Im Übrigen sehe die Stadtverwaltung trotz der massiven Proteste der Anwohner keinen Anlass, sich „über den erkennbaren Willen der Önsbacher Bevölkerung hinwegzusetzen“: Der Ortschaftsrat hatte sich im Vorfeld bei einer Enthaltung einstimmig für das Projekt und die Beteiligung der Stadt Achern ausgesprochen.

Das Projekt hat sich im Lauf der Zeit stark verändert.
Edgar Gleiß, Freie Wähler

Oberbürgermeister Klaus Muttach (CDU) unterstrich die Bedeutung des Projekts für die Entwicklung des Stadtteils Önsbach und verwies auf die im Dezember 2020 und im Februar 2021 getroffenen positiven Grundsatzentscheidungen der städtischen Gremien. Ähnlich äußerte sich CDU-Fraktionschef Karl Früh.

Beide konnten letztlich aber nicht verhindern, dass die Mehrheit des Ausschusses mit neun gegen fünf Stimmen für den Vertagungsantrag der Freien Wähler stimmte.

Für die Freien Wähler gibt es zu viele offene Fragen

„Wir müssen feststellen, dass wir zu wenig Klarheit haben“, fasste Gebhard Glaser die von den Freien Wählern beklagten offenen Fragen zusammen. Ebenso wie sein Fraktionskollege Edgar Gleiß verwies Glaser auf nach wie vor fehlende inhaltliche und wirtschaftliche Informationen. „Das Projekt hat sich im Lauf der Zeit stark verändert“, meinte Gleiß. „Dass die Stadt als Investor mit einsteigt, war nicht vorgesehen.“

Auch der gewählte Standort auf dem ehemaligen Gelände der Raiffeisen-Warengenossenschaft wollte den Freien Wählern nicht so recht einleuchten: „Wir haben in Önsbach eine Waschanlage an einem Standort genehmigt, der für das Dorfzentrum besser geeignet gewesen wäre.“

Auch andere Mitglieder des Ausschusses haben Zweifel

Doch nicht nur die Freien Wähler meldeten Zweifel an. Auch Heike Schwenk (Acherner Bürger Liste) sah angesichts der mehrfach geänderten Konzeption „viele Fragezeichen“ und sprach unter anderem die noch offene Nachnutzung des bisherigen Rathauses an.

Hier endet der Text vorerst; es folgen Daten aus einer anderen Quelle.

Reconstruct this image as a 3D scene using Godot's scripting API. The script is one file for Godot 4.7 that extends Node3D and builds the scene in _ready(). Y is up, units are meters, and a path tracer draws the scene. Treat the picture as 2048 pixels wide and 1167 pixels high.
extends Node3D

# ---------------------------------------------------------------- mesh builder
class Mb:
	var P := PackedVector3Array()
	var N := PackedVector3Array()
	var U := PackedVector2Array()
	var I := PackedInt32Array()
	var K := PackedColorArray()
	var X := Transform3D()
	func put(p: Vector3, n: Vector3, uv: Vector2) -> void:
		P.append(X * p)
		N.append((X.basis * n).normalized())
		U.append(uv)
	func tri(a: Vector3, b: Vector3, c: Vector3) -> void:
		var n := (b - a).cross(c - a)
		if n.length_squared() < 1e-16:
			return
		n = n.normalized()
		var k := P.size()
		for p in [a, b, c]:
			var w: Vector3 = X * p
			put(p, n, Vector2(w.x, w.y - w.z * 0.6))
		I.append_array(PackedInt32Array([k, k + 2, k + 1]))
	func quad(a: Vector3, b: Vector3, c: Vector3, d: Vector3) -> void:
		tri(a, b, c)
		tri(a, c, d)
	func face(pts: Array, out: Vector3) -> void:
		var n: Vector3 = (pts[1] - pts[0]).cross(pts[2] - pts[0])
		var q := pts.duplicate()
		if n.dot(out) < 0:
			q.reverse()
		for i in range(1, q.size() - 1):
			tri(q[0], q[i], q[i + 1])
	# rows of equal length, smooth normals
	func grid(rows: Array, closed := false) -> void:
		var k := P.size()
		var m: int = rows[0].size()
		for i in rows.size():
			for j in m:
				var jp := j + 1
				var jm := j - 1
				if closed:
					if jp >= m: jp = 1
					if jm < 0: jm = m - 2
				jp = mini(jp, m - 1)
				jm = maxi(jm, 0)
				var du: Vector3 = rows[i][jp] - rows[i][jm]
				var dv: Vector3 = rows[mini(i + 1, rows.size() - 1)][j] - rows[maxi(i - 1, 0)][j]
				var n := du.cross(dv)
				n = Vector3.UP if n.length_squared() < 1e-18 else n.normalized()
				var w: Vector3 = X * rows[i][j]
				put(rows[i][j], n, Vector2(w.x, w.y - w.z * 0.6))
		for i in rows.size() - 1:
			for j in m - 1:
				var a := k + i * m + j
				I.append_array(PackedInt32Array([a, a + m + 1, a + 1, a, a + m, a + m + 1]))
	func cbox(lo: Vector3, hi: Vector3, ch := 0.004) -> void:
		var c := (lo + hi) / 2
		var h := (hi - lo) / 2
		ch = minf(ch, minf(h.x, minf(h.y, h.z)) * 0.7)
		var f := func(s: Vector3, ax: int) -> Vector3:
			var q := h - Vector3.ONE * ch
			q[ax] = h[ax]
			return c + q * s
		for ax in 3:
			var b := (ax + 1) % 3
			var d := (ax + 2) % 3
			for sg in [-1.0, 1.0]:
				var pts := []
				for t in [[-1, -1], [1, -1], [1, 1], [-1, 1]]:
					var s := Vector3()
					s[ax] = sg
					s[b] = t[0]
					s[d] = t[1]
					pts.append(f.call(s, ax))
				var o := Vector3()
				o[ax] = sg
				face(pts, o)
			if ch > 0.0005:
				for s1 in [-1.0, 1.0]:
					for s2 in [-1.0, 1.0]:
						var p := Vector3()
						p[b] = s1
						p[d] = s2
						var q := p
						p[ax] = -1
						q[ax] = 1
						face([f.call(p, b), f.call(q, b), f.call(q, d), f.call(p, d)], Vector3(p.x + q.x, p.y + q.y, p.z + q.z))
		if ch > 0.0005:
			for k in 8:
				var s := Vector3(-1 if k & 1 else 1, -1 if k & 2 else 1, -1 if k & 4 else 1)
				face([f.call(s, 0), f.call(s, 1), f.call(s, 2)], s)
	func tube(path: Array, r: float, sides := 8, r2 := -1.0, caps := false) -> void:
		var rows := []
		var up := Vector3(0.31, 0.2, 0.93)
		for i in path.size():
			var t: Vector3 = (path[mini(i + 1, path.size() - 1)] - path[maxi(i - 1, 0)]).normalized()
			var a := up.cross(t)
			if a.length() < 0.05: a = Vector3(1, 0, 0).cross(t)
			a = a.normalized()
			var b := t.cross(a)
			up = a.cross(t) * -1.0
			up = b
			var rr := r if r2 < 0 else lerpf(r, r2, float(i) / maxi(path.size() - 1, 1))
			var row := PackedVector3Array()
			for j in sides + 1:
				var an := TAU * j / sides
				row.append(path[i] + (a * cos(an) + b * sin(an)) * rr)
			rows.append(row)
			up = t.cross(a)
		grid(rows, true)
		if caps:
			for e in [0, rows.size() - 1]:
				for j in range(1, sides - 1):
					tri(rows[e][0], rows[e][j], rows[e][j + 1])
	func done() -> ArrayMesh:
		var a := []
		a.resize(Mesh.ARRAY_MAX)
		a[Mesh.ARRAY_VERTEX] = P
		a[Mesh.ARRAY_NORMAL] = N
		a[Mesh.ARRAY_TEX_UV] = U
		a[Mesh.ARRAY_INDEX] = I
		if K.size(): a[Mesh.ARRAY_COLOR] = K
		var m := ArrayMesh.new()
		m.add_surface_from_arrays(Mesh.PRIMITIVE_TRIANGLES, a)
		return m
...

Wir müssen feststellen, dass wir zu wenig Klarheit haben.
Gebhard Glaser, Freie Wähler

Martin Siffling (Grüne) sprach sich dafür aus, die Frage einer Beteiligung der Stadt „unter einen Finanzierungsvorbehalt“ zu stellen. „Wer zahlt was genau?“, fragte er und vermutete angesichts „diffuser Planungen im Detail“ eine „Salamitaktik“.

Massive Kritik kam von Alois Berger-Köppel (SPD): „Die Rede ist von einem Leuchtturmprojekt – nur die Schatten sind immer größer geworden“, meinte er und unterstrich: „So etwas Undurchsichtiges habe ich noch nicht gesehen.“ Viel Widerspruch erntete Berger-Köppel dann jedoch mit seiner Vermutung, dass angesichts des digitalen Wandels eine Ortsverwaltung eines Tages überhaupt nicht mehr gebraucht werden könnte.